Chapter 2 - data models and query languages

Relational vs document

Roots of RDMS: business data processing - mainframe in the 1960s and ’70s.

  • transaction processing (entering sales or banking transactions, airline reservations, stock-keeping in warehouses)
  • batch processing (customer invoicing, payroll, reporting )

Object-relational mismatch

  • For a data structure like a résumé, which is mostly a self-contained document, a JSON representation can be quite appropriate
  • Document: better locality
  • one-to-many relationships imply tree structure- captured well by JSON
  • Many-to one relationships - e.g. normalizing city of people
    • not easy with doc data base
    • Emulate join in application code rather than database
  • Many to many relationships
  • Not a new debate:
    • Hierarchical model
    • Network model

RDMS vs document databases today

  • Document: schema flexibility, performance due to locality, sometimes closer to data structures used by application
  • Which data model leads to simpler application code?
    • Document: If the data in your application has a document-like structure (i.e., a tree of one-to- many relationships, where typically the entire tree is loaded at once
    • highly interconnected data : document is awkward, relational acceptable, graph most natural
  • Schema
    • Document databases - schema-on-read - like dynamic type checking
      • advantageous if the items in the collection don’t all have the same structure for some reason
    • Relational - schema-on-write. - like static/compile time type checking
      • most relational database systems execute the ALTER TABLE statement in a few milliseconds except MySQL
  • Data locality for queries
    • Document is usually stored as single continuous string. So if often eed access to entire doc, performance advantage
    • Not limited to document db:
      • locality property in a relational model
        • Spanner: rows nested in parent
        • Oracle: multi-table index cluster table
        • Bigtable, Cassandra and HBase : column family

Query languages

  • declarative query language:
    • hides implementation details - Improve perf w/o requiring query changes
    • lend themselves to parallel execution
    • Example: css
    • MapReduce query in MongoDB
      • Neither declarative nor fully imperative
      • Alternative: Mongo Aggregation pipeline: declarative - looks a lot like SQL
      • "a NoSQL system may find itself accidentally reinventing SQL, albeit in disguise. "

Graph data models

  • Great for many-to-many relationships
  • Can be emulated with recursive queries in Relational.

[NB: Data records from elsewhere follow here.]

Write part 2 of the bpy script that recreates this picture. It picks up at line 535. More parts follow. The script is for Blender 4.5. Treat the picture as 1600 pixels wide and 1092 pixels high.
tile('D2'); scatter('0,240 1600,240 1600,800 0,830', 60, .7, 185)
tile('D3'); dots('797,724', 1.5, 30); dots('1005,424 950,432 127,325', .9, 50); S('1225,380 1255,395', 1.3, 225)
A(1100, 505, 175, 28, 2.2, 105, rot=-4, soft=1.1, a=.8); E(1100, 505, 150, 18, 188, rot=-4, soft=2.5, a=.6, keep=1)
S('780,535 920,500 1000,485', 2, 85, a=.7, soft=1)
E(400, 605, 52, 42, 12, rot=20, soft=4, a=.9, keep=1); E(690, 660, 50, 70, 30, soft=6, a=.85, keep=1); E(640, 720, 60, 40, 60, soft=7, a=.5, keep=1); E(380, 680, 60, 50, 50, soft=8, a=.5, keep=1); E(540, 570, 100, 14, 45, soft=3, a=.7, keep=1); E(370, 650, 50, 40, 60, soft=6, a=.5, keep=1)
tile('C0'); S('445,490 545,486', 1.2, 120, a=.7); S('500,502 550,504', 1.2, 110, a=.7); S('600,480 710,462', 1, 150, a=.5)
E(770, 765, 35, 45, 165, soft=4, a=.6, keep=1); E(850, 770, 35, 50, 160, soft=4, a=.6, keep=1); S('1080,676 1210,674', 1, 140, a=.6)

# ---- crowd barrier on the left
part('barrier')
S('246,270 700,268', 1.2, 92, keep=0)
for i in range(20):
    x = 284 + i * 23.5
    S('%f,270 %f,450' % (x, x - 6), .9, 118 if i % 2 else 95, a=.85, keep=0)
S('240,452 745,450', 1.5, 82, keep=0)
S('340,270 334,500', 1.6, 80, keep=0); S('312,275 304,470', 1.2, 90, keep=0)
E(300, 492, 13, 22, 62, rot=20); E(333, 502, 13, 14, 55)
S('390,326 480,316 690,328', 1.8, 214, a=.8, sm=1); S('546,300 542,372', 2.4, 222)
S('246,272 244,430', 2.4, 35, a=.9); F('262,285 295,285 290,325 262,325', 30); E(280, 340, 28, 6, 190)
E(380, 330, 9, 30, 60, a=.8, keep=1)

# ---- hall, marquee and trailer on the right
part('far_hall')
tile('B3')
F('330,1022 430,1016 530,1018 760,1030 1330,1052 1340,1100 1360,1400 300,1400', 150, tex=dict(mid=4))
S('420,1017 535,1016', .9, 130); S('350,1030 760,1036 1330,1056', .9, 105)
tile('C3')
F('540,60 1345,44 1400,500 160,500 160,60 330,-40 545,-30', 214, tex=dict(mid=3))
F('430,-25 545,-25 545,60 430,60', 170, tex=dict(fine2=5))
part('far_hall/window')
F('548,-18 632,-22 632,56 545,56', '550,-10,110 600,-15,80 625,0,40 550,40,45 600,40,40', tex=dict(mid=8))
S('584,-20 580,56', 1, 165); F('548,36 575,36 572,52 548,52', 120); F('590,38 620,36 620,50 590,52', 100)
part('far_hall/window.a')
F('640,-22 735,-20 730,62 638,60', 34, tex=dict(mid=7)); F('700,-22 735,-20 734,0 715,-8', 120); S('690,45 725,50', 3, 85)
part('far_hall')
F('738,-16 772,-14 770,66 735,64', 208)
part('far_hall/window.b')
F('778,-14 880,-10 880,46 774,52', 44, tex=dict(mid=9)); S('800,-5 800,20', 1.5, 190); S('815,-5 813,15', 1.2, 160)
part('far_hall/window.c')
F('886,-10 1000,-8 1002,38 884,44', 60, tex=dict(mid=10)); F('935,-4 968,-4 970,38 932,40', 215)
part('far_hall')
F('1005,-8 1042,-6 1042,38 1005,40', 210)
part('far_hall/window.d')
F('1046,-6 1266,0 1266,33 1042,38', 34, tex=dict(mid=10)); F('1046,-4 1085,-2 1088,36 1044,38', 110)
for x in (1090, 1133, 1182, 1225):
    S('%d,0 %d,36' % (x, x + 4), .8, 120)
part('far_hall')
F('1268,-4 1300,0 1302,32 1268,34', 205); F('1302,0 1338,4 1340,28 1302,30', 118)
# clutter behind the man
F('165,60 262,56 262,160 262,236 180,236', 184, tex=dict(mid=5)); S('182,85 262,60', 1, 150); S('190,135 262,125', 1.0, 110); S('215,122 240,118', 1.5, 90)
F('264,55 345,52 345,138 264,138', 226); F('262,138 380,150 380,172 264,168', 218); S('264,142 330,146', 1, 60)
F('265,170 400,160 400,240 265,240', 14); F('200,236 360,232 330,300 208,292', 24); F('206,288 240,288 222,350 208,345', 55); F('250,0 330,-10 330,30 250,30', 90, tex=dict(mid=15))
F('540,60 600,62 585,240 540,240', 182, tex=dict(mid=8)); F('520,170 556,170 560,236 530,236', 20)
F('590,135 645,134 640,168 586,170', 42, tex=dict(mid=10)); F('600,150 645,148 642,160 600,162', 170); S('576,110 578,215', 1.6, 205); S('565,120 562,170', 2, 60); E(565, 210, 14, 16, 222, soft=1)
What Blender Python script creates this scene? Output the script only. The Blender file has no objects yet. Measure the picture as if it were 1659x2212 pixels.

But awkward
  • Type:
    • Property graph - Neo4J
    • Triple-store model
      • Resource Description Framework (RDF) - designed for semantic web - never took off
      • Subject - predicate - object
      • Predicate used for both property and edges 
        - prefix : \<urn:example:\>.
    _:lucy     a       :Person.
    _:lucy     :name   "Lucy".
    _:lucy     :bornIn _:idaho
  • Query language:
    • Declarative:
      • SparQL - for triple stores using the RDF data model
      • Datalog - predicate(subject, object) - build rules small steps at a time
      • Cypher - neo4j
    • Imperative:
      • Gremlin

Summary

  • Historically, data started out being represented as one big tree (the hierarchical model), but that wasn’t good for representing many-to-many relationships, so the relational model was invented to solve that problem
  • Recently noSQL:
    • Document - when relationships across docs is rare
    • Graph - when anything is related to anything